Piecewise linear recursive convolution (PLRC) implementation of convolution perfectly matched layer (CPML) in finite-difference time-domain (FDTD)

Convolutional perfectly matched layer (CPML) is an important absorbing boundary condition (ABC) in finite-difference time-domain (FDTD). The formulation of CPML needs no modification for any kind of media theoretically. This paper presents a novel implementation of CPML using piecewise linear recursive convolution (PLRC) to improve the absorbing performance. Compared to the classical CPML that the field in the convolution integral is approximated by a piecewise constant function, the PLRC implementation approximates the field in the convolution integral as a piecewise linear function. Numerical experiments of one-dimensional planar wave's absorbance were performed and the reflected field is recorded at every time step.

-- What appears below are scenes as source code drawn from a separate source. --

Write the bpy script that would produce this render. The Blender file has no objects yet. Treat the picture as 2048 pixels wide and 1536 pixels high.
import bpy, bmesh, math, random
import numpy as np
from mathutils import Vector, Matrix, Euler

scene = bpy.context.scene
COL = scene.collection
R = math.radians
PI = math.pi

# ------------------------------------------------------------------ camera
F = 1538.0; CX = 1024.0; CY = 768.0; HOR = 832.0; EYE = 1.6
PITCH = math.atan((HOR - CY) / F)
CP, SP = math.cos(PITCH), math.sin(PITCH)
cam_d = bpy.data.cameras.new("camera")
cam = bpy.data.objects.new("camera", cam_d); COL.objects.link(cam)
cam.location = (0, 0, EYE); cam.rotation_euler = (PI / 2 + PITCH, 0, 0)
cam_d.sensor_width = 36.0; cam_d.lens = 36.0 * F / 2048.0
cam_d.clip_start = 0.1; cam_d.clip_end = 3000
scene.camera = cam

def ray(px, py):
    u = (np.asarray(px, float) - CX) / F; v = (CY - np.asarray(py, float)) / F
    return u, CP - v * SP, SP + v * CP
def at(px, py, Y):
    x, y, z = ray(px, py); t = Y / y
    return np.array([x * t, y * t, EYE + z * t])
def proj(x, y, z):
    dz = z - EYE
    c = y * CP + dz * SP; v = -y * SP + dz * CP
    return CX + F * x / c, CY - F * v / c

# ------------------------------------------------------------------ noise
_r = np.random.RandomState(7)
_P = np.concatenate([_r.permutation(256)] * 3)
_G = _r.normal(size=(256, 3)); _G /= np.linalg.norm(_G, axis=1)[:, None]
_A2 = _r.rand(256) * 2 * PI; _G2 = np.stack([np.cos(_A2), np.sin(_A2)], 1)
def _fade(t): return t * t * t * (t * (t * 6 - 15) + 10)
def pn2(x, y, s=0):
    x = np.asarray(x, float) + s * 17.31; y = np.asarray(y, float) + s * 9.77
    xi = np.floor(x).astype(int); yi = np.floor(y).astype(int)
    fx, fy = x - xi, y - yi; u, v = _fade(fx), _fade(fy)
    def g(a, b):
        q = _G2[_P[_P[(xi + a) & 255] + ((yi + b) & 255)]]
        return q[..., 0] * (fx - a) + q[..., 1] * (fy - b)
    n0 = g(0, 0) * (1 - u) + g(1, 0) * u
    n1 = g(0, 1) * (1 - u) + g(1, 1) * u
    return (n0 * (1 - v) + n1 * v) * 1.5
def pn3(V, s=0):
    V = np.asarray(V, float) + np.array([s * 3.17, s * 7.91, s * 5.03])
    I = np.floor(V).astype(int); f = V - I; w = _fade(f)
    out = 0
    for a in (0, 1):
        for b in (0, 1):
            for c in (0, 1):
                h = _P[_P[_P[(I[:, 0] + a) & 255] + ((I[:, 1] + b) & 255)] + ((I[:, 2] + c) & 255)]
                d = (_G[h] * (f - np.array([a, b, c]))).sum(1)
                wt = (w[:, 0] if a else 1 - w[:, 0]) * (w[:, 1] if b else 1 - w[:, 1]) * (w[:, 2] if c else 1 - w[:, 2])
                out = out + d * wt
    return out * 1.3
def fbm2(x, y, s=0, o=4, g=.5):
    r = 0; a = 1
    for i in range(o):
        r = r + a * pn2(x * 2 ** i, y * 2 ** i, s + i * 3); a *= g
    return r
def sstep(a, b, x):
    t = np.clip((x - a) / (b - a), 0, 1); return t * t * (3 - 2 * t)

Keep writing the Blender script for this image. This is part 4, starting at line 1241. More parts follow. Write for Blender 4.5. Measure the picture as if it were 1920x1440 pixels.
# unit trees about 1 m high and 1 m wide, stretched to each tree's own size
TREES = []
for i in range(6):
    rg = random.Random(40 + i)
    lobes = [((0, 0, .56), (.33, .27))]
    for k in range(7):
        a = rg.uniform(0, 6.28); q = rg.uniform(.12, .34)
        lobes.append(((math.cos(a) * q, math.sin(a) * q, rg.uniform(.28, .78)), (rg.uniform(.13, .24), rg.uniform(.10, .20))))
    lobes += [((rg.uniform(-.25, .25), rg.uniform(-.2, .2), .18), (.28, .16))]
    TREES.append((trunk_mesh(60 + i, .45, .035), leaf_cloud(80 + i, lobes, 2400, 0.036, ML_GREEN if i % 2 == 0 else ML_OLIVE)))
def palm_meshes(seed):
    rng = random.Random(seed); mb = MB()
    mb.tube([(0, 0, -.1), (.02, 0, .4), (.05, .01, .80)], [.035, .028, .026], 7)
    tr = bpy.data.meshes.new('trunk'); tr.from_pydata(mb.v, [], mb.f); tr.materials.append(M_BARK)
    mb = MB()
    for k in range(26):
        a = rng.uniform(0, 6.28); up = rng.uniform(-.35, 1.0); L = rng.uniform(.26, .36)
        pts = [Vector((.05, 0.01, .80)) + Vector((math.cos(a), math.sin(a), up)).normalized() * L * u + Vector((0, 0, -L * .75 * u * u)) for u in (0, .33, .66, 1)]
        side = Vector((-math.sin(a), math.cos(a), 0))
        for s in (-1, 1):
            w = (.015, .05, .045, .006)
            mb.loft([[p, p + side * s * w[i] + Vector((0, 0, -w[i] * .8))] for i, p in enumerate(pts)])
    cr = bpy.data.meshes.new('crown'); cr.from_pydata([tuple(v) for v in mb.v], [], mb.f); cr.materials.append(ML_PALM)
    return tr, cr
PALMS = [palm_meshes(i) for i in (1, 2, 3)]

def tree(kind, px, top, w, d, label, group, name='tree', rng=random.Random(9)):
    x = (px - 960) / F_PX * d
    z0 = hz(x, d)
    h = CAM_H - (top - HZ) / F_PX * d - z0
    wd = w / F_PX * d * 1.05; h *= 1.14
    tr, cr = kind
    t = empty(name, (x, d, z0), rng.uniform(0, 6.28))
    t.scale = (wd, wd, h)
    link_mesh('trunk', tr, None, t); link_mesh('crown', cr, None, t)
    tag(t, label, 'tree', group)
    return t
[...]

The frequency response of the reflection is achieved via Fourier transform The results show that the PLRC implementation of CPML has good absorbing effect at a broad frequency band and can achieve better absorbing performance than classical implementation of CPML at higher frequency. The CPML's constitutive parameters' influence on the absorbing performance is studied via sweeping the parameters and the results are illustrated by contour plots which are very helpful in appropriate parameters choice. At last, the proper parameters in truncating one-dimensional planar waves in free space are advised.